Padahal Kabid Humas Polda Jatim Kombes Pol Frans Barung Mangera telah berkali-kali membantah kabar ular phyton itu hoaks.

"Saya konfirmasi sendiri ke mahasiswa Papua di Surabaya bahwa teror ular phyton itu hoaks. Itu tidak ada. Nah, ketika mendengar akses internet di Papua dibuka, maka hoaks itu kembali disebar oleh orang-orang yang tak bertanggung jawab di Jayapura," kata Yable.

Hoaks tentang wafatnya Presiden ketiga RI BJ Habibie juga sempat mengemuka pada Selasa (10 September 2019). Keluarga sempat memberikan bantahan tapi BJ Habibie wafat pada Rabu (11 September 2019) di RSPAD Gatot Subroto, Jakarta pukul 18.05 WIB.

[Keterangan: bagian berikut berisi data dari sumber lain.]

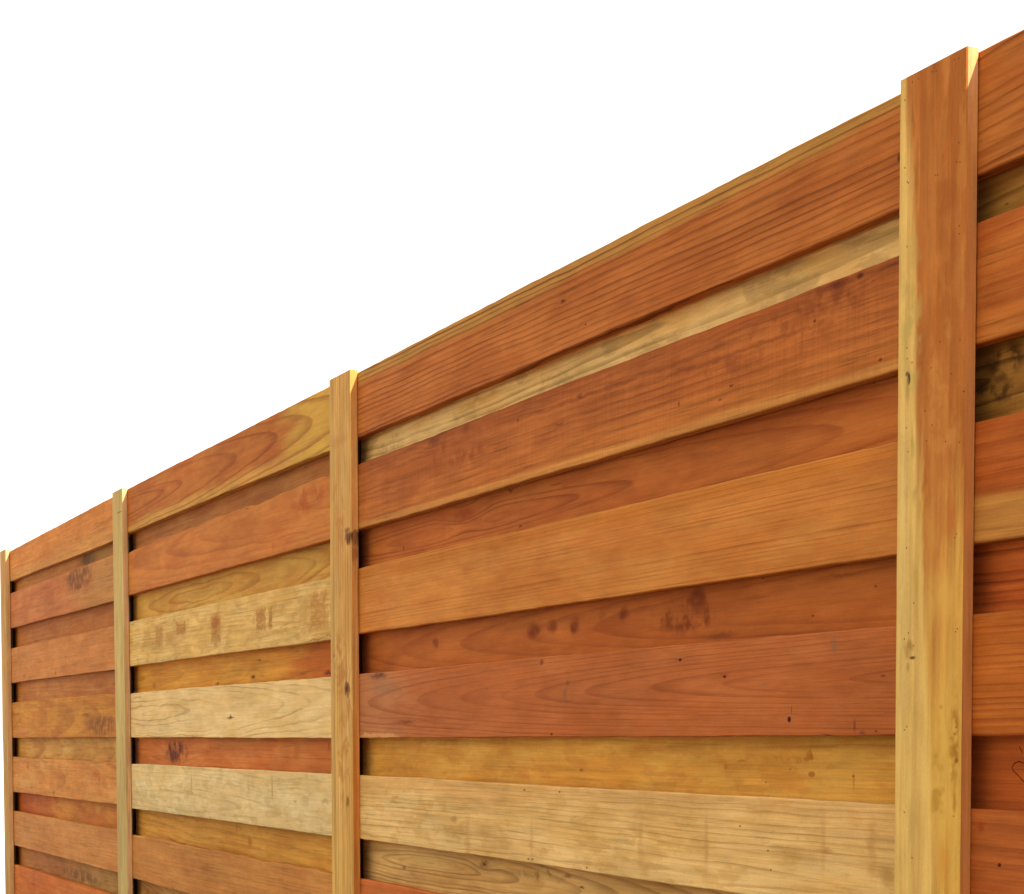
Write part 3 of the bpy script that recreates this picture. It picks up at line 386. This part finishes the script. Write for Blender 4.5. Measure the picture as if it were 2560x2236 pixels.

"Kita tentu berharap hoaks tentang Papua, hoaks tentang Pak Habibie ini mencerdaskan masyarakat. Walaupun Pak Habibie wafat, tapi hoaks yang sebelumnya beredar pasti telah menyakiti keluarga dan tentu saja menyakiti kita sebagai bangsa Indonesia," ujarnya.